- TASK DETAILS -
Extract the lines from the first line of the records below through the line containing "D = math.radians", inclusive, and reproduce them exactly as written.

- ITEMS -
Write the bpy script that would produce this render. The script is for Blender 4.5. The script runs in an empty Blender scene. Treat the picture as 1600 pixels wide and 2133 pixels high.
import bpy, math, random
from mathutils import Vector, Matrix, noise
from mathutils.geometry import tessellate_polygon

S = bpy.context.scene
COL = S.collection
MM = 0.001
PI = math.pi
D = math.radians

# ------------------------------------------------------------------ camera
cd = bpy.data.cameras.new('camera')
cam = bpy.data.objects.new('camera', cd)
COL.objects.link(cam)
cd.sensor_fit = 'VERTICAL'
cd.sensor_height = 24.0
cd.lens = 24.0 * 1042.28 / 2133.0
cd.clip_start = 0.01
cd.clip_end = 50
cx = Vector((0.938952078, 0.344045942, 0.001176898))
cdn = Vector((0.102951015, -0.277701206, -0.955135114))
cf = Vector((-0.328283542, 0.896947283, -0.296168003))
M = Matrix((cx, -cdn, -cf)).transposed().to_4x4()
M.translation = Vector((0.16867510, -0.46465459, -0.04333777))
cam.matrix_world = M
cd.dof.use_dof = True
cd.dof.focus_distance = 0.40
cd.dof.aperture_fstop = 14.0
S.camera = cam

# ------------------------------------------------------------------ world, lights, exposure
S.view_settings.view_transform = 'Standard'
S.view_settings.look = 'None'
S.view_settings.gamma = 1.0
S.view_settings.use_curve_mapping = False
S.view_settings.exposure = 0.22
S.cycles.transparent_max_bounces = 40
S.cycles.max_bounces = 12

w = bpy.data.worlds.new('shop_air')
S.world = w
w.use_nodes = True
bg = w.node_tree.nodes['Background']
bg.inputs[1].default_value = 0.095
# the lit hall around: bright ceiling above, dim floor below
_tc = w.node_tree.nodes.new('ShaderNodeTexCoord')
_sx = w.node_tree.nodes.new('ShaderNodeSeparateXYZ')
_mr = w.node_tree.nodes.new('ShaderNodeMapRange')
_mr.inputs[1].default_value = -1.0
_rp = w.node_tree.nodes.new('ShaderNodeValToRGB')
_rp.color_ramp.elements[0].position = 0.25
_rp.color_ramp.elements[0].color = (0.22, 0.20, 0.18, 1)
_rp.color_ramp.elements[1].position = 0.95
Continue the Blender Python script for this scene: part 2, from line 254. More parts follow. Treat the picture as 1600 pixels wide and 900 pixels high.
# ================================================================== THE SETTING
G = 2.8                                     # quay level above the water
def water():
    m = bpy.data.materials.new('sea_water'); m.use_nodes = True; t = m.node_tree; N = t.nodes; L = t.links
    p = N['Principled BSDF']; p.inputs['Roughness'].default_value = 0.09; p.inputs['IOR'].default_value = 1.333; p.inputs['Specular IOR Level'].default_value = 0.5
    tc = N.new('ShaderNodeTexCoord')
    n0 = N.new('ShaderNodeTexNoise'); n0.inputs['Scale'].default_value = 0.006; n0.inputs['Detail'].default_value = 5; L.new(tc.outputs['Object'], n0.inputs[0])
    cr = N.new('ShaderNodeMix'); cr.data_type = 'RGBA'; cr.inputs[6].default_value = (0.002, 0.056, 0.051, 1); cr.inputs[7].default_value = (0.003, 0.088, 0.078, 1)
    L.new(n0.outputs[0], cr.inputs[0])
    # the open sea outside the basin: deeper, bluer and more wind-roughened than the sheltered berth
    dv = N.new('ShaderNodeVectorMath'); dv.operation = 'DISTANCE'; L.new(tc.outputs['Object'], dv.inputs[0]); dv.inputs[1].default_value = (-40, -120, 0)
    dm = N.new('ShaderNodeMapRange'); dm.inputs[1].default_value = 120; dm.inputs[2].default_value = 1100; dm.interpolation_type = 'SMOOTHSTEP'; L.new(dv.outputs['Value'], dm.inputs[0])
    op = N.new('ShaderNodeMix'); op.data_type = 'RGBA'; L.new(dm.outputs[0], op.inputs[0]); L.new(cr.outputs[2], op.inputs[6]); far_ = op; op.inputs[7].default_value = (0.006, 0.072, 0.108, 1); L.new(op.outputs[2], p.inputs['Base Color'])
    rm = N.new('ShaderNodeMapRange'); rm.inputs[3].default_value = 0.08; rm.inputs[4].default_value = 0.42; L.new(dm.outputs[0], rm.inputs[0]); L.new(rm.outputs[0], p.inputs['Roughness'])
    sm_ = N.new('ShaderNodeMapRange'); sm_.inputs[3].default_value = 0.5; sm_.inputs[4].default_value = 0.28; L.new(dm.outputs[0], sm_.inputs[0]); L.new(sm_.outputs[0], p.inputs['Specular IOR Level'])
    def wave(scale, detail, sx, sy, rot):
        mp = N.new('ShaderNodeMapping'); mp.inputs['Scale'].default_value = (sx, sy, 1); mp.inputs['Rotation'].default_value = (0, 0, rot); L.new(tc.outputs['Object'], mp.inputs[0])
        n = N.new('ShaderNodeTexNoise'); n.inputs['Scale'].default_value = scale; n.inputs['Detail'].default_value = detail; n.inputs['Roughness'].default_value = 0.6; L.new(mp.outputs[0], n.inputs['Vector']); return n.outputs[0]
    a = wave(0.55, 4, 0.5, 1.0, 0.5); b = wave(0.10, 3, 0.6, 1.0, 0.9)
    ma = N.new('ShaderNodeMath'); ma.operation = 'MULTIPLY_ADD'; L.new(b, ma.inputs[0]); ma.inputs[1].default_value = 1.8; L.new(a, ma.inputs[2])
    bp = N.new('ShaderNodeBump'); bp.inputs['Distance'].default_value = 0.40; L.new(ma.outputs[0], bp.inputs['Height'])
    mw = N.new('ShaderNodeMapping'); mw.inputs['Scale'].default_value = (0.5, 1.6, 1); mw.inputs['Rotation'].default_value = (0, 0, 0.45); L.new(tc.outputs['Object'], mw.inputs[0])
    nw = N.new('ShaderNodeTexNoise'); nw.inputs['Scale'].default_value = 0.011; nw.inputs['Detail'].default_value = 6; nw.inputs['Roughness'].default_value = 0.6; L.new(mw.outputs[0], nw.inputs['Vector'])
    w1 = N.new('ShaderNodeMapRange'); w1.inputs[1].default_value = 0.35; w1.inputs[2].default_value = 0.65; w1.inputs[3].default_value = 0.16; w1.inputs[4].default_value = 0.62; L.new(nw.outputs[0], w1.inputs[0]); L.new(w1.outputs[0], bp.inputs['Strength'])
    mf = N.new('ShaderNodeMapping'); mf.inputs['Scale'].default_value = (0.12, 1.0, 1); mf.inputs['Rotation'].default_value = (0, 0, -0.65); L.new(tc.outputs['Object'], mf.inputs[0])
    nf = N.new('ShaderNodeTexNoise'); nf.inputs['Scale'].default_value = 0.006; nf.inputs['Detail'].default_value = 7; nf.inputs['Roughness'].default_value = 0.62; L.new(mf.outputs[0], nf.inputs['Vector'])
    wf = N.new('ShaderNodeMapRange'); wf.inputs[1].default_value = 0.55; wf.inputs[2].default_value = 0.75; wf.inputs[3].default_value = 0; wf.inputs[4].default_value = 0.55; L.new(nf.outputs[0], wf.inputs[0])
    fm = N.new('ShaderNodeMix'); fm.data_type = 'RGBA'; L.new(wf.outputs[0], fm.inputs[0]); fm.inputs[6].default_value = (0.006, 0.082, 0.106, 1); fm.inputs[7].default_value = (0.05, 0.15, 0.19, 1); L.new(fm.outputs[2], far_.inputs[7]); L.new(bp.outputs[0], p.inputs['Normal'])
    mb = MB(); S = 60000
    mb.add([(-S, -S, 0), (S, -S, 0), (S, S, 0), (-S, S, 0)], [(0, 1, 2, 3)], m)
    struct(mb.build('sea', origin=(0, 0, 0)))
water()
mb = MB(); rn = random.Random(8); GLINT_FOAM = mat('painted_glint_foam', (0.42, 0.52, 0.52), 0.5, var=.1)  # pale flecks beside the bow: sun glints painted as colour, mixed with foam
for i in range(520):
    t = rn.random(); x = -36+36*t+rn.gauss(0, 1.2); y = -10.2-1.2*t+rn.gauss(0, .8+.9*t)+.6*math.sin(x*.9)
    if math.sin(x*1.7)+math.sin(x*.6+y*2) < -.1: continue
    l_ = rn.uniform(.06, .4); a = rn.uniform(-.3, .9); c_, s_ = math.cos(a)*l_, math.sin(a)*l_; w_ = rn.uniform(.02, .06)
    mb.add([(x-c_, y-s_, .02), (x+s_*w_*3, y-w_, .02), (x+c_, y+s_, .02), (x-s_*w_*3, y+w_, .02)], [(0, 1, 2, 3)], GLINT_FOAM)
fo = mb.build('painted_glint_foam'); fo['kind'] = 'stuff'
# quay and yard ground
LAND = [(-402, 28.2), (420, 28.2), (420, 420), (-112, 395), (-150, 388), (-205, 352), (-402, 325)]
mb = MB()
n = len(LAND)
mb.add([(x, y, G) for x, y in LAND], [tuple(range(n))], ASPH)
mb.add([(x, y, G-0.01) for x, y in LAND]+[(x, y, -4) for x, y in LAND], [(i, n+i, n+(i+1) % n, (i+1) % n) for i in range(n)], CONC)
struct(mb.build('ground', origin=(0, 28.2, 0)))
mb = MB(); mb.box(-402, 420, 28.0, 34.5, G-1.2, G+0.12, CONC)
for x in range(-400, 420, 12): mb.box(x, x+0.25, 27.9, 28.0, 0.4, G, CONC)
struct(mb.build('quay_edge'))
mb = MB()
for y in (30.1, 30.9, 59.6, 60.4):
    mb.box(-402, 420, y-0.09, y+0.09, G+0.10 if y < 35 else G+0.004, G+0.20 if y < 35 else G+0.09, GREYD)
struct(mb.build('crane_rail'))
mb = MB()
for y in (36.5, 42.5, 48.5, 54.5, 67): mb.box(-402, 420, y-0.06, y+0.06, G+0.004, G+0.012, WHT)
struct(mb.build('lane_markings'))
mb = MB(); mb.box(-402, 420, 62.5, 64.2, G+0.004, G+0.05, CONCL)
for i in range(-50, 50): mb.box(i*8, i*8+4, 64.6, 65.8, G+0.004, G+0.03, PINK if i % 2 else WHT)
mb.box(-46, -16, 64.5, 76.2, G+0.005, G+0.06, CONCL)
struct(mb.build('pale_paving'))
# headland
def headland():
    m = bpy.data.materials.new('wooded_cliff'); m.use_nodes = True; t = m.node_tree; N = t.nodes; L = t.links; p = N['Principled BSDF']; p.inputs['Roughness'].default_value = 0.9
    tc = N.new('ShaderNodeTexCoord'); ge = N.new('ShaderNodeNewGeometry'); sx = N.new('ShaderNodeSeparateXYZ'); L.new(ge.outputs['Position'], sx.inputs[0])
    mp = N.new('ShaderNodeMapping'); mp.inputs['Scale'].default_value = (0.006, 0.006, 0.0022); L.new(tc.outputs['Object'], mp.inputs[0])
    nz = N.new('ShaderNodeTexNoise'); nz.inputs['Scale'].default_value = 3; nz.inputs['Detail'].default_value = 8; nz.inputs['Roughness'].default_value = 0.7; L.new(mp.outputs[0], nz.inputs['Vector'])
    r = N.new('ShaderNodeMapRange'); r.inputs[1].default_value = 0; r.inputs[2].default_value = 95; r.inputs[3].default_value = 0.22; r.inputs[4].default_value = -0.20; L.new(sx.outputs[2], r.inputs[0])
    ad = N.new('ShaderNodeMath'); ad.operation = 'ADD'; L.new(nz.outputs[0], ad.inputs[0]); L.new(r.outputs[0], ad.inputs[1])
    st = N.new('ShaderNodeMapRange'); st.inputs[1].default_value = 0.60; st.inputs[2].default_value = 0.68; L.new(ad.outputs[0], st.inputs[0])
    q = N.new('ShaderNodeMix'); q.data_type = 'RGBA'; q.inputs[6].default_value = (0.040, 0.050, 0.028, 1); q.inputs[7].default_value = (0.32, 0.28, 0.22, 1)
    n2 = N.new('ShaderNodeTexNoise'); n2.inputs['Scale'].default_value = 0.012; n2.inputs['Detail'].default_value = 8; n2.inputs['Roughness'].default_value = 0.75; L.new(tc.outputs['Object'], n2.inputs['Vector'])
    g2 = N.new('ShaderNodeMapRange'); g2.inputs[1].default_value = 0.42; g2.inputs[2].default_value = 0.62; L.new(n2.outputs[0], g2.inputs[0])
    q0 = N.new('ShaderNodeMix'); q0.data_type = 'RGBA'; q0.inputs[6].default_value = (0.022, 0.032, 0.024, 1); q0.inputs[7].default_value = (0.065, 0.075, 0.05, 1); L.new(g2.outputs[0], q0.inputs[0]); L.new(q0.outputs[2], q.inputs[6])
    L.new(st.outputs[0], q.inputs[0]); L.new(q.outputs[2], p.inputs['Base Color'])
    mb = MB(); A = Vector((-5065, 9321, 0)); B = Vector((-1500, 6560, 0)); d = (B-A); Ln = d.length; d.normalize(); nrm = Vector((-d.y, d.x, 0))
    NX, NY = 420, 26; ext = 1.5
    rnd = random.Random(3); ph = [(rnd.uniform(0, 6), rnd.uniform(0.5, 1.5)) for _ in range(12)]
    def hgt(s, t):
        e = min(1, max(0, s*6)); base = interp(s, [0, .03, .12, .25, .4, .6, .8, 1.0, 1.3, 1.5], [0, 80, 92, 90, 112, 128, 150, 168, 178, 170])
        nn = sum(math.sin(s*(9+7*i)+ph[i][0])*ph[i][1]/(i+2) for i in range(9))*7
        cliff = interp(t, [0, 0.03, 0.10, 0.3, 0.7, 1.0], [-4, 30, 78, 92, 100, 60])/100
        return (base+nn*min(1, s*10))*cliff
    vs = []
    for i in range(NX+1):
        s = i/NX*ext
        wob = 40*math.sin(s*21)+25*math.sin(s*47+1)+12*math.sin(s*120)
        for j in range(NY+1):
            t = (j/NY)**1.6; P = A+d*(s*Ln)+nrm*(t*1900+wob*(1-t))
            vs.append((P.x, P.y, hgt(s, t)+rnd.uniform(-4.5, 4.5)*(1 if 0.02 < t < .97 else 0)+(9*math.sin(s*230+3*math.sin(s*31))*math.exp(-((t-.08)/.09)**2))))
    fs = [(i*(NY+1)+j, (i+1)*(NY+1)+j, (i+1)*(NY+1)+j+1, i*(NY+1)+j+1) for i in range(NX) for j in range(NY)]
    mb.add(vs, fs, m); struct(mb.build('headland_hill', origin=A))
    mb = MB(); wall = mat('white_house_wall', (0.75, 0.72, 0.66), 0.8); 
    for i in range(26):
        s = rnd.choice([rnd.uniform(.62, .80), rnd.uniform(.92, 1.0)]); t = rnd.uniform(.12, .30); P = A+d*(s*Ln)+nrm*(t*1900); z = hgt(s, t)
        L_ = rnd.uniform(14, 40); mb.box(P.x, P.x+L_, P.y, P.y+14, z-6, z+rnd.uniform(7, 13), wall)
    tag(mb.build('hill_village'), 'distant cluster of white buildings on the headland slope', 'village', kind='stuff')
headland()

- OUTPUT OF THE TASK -
Write the bpy script that would produce this render. The script is for Blender 4.5. The script runs in an empty Blender scene. Treat the picture as 1600 pixels wide and 2133 pixels high.
import bpy, math, random
from mathutils import Vector, Matrix, noise
from mathutils.geometry import tessellate_polygon

S = bpy.context.scene
COL = S.collection
MM = 0.001
PI = math.pi
D = math.radians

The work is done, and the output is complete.